╭─ Dataset section
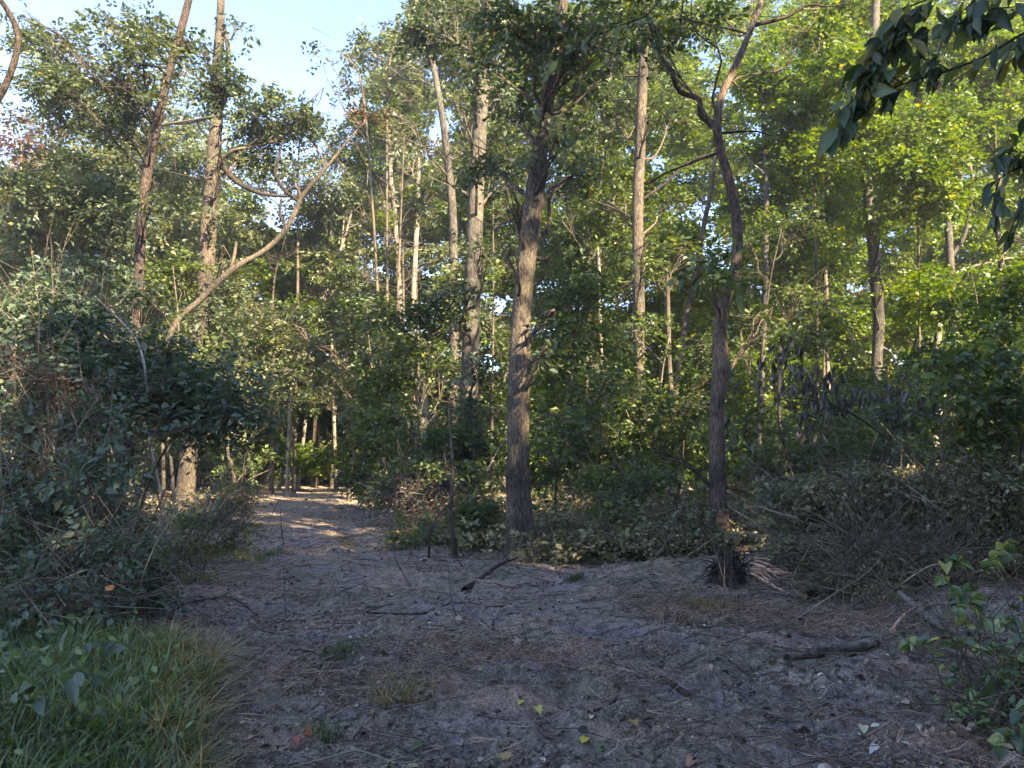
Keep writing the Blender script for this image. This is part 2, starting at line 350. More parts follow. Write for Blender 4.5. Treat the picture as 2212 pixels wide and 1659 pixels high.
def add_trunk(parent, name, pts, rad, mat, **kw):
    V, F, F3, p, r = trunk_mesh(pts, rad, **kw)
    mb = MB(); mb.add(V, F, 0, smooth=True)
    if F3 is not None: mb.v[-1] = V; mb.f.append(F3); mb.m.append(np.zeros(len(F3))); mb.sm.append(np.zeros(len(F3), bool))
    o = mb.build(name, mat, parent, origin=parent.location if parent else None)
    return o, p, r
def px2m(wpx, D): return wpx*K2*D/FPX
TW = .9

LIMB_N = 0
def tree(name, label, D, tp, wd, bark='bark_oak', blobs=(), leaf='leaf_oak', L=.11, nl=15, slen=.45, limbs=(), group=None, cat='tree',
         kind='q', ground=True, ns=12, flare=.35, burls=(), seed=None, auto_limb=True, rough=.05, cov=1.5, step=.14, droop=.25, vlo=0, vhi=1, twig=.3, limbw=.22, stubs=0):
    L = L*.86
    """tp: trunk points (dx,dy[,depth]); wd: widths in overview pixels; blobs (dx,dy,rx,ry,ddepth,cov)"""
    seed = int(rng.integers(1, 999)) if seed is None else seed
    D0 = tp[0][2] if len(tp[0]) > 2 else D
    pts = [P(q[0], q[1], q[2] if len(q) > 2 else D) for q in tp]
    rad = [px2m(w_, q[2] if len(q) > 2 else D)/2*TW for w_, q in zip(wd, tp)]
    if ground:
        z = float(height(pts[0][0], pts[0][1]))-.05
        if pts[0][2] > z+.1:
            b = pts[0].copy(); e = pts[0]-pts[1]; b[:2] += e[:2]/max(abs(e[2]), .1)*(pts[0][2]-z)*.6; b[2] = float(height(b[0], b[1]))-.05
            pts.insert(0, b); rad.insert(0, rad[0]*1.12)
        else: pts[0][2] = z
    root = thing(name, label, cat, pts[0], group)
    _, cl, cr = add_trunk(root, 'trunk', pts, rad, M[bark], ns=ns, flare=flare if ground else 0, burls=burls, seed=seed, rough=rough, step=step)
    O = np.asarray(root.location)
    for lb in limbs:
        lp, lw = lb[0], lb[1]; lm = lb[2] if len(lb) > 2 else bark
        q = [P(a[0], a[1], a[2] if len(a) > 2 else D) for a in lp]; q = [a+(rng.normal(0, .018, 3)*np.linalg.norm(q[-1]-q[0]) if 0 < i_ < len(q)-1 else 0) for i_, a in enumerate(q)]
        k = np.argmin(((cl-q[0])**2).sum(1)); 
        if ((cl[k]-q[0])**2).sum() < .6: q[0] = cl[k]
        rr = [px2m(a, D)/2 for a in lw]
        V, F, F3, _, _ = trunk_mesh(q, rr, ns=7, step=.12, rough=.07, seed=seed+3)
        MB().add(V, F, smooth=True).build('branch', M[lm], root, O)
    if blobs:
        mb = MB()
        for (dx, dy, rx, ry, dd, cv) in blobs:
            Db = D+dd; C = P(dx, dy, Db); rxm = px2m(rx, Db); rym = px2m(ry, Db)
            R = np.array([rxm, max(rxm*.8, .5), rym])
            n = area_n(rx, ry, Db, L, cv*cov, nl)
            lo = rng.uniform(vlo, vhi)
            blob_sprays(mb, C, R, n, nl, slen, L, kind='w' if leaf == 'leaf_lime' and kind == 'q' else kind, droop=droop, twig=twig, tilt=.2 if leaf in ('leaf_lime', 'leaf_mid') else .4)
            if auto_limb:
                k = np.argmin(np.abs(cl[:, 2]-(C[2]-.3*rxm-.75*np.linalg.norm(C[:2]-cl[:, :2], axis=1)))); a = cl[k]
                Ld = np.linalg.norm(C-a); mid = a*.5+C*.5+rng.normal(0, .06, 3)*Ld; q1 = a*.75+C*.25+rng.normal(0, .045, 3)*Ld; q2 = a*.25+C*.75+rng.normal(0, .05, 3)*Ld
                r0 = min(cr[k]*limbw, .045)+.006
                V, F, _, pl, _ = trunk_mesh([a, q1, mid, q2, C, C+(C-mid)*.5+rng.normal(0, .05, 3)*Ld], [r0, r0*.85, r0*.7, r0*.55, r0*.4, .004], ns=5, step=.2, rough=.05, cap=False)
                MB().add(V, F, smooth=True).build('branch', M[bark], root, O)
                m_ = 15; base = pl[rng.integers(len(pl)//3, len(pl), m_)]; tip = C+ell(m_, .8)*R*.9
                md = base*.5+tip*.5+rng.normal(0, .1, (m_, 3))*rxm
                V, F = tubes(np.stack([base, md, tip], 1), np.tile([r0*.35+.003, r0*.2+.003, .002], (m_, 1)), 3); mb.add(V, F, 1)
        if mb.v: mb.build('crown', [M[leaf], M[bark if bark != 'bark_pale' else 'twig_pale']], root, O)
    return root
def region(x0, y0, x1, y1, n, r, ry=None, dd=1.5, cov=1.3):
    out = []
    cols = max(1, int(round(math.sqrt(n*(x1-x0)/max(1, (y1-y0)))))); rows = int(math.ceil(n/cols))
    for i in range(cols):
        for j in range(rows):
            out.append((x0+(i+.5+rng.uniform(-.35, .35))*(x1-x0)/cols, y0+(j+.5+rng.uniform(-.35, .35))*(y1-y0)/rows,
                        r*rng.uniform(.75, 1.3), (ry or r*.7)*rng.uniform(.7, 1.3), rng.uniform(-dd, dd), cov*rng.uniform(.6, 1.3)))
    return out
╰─
◆ **What is expected**
In the listing above, how many lines hold the word "pixels"? Give the number and nothing more.

◆ **The completed task**
2